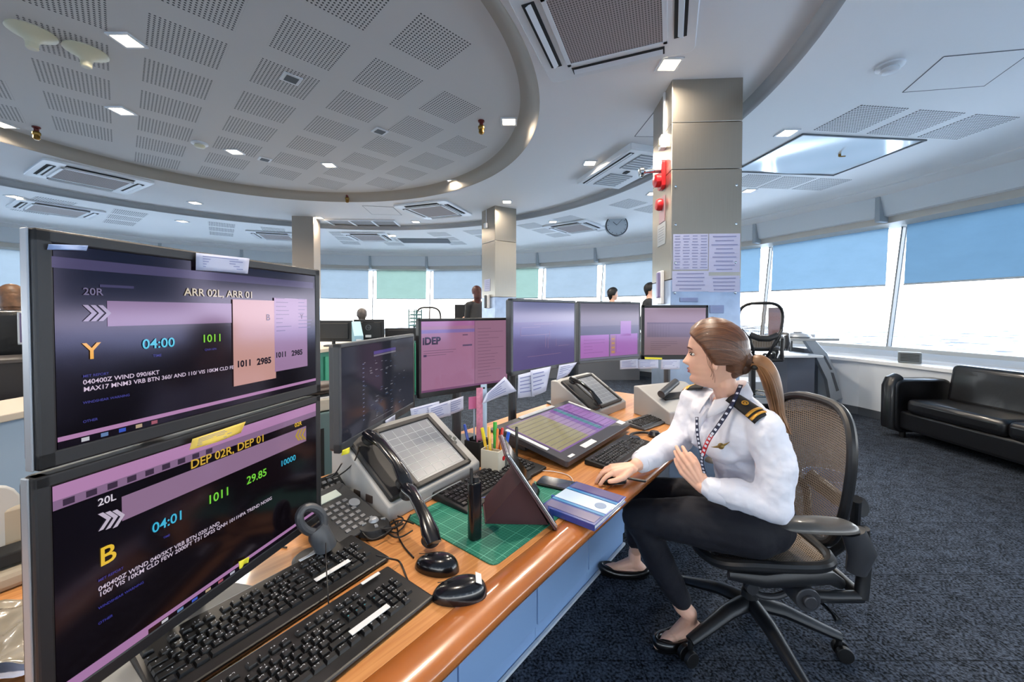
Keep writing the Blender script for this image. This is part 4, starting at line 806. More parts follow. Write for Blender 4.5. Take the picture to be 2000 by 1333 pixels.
# touch terminals with handset
mbeige = mat('terminal_grey', '#a2a3a3', .5); mscr = mat('terminal_screen', '#6f7278', .3, emit=.10, ecol='#9aa0a8'); mterm = mat('terminal_frame', '#2a2a2b', .45)
def terminal(p0, rz, label, scr_lines=True, w_=.43, d_=.29, h0=.045, h1=.20):
    t = thing('touch_terminal', label, 'terminal', (p0[0], p0[1], ZD), rz, 'sloped grey touch terminals')
    tp = .05; q = MB(); yb = d_ - tp
    poly = [(0, 0), (0, h0), (yb, h1), (d_, h1), (d_, 0)]       # side outline (y, z)
    vs = [(0, y, z) for y, z in poly] + [(w_, y, z) for y, z in poly]
    q.add(vs, [(0, 1, 2, 3, 4), (9, 8, 7, 6, 5), (1, 0, 5, 6), (2, 1, 6, 7), (3, 2, 7, 8), (4, 3, 8, 9), (0, 4, 9, 5)]); q.build('housing', mbeige, t, smooth=0, bevel=.005)
    sl = math.atan2(h1 - h0, yb); Ls = math.hypot(yb, h1 - h0); M = Matrix.Translation((0, 0, h0)) @ Matrix.Rotation(sl, 4, 'X')   # x along, y up the slope, z out of it
    q = MB(M); x0, x1, y0, y1 = .115, .385, .012, Ls - .004
    for (x, y, a, b_) in (((x0 + x1) / 2, y0 + .009, x1 - x0, .018), ((x0 + x1) / 2, y1 - .009, x1 - x0, .018), (x0 + .009, (y0 + y1) / 2, .018, y1 - y0), (x1 - .009, (y0 + y1) / 2, .018, y1 - y0)): q.box((x, y, .004), (a, b_, .016))
    q.build('screen_frame', mterm, t, smooth=0, bevel=.003)
    q = MB(M); q.box(((x0 + x1) / 2, (y0 + y1) / 2, .002), (x1 - x0 - .034, y1 - y0 - .034, .006)); so = q.build('screen', mscr, t, smooth=0)
    q = MB(M)
    for k in range(6): q.box((x0 + .03 + k * .042, (y0 + y1) / 2, .0055), (.0012, y1 - y0 - .05, .0006))
    for k in range(7): q.box(((x0 + x1) / 2, y0 + .03 + k * .03, .0055), (x1 - x0 - .05, .0012, .0006))
    q.build('touch_fields', mat('touch_line', '#b6bac0', .5, emit=.1), so, smooth=0)
    q = MB(M); [q.lathe([(.008, 0), (.008, .002), (.005, .003)], (.400 + .012 * (k % 2), Ls * .42 + .016 * k, 0), seg=14) for k in range(3)]; q.build('knob', mat('icon_grey', '#5c5f5a', .5), t)
    q = MB(M); q.box((.058, Ls * .5, .006), (.09, Ls * .92, .02)); q.build('cradle', mblks, t, smooth=0, bevel=.008)
    q = MB(); 
    for (y, z) in ((.09, .05), (.15, .05)): q.box((-.001, y, z), (.004, .03, .022))
    q.build('side_socket', mat('socket', '#3a2f2c', .6), t, smooth=0)
    return t, M, Ls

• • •

▶ **Your task**
Transcribe the listing above verbatim. Omit the pictures.

▶ **Final answer**
Keep writing the Blender script for this image. This is part 4, starting at line 806. More parts follow. Write for Blender 4.5. Take the picture to be 2000 by 1333 pixels.
# touch terminals with handset
mbeige = mat('terminal_grey', '#a2a3a3', .5); mscr = mat('terminal_screen', '#6f7278', .3, emit=.10, ecol='#9aa0a8'); mterm = mat('terminal_frame', '#2a2a2b', .45)
def terminal(p0, rz, label, scr_lines=True, w_=.43, d_=.29, h0=.045, h1=.20):
    t = thing('touch_terminal', label, 'terminal', (p0[0], p0[1], ZD), rz, 'sloped grey touch terminals')
    tp = .05; q = MB(); yb = d_ - tp
    poly = [(0, 0), (0, h0), (yb, h1), (d_, h1), (d_, 0)]       # side outline (y, z)
    vs = [(0, y, z) for y, z in poly] + [(w_, y, z) for y, z in poly]
    q.add(vs, [(0, 1, 2, 3, 4), (9, 8, 7, 6, 5), (1, 0, 5, 6), (2, 1, 6, 7), (3, 2, 7, 8), (4, 3, 8, 9), (0, 4, 9, 5)]); q.build('housing', mbeige, t, smooth=0, bevel=.005)
    sl = math.atan2(h1 - h0, yb); Ls = math.hypot(yb, h1 - h0); M = Matrix.Translation((0, 0, h0)) @ Matrix.Rotation(sl, 4, 'X')   # x along, y up the slope, z out of it
    q = MB(M); x0, x1, y0, y1 = .115, .385, .012, Ls - .004
    for (x, y, a, b_) in (((x0 + x1) / 2, y0 + .009, x1 - x0, .018), ((x0 + x1) / 2, y1 - .009, x1 - x0, .018), (x0 + .009, (y0 + y1) / 2, .018, y1 - y0), (x1 - .009, (y0 + y1) / 2, .018, y1 - y0)): q.box((x, y, .004), (a, b_, .016))
    q.build('screen_frame', mterm, t, smooth=0, bevel=.003)
    q = MB(M); q.box(((x0 + x1) / 2, (y0 + y1) / 2, .002), (x1 - x0 - .034, y1 - y0 - .034, .006)); so = q.build('screen', mscr, t, smooth=0)
    q = MB(M)
    for k in range(6): q.box((x0 + .03 + k * .042, (y0 + y1) / 2, .0055), (.0012, y1 - y0 - .05, .0006))
    for k in range(7): q.box(((x0 + x1) / 2, y0 + .03 + k * .03, .0055), (x1 - x0 - .05, .0012, .0006))
    q.build('touch_fields', mat('touch_line', '#b6bac0', .5, emit=.1), so, smooth=0)
    q = MB(M); [q.lathe([(.008, 0), (.008, .002), (.005, .003)], (.400 + .012 * (k % 2), Ls * .42 + .016 * k, 0), seg=14) for k in range(3)]; q.build('knob', mat('icon_grey', '#5c5f5a', .5), t)
    q = MB(M); q.box((.058, Ls * .5, .006), (.09, Ls * .92, .02)); q.build('cradle', mblks, t, smooth=0, bevel=.008)
    q = MB(); 
    for (y, z) in ((.09, .05), (.15, .05)): q.box((-.001, y, z), (.004, .03, .022))
    q.build('side_socket', mat('socket', '#3a2f2c', .6), t, smooth=0)
    return t, M, Ls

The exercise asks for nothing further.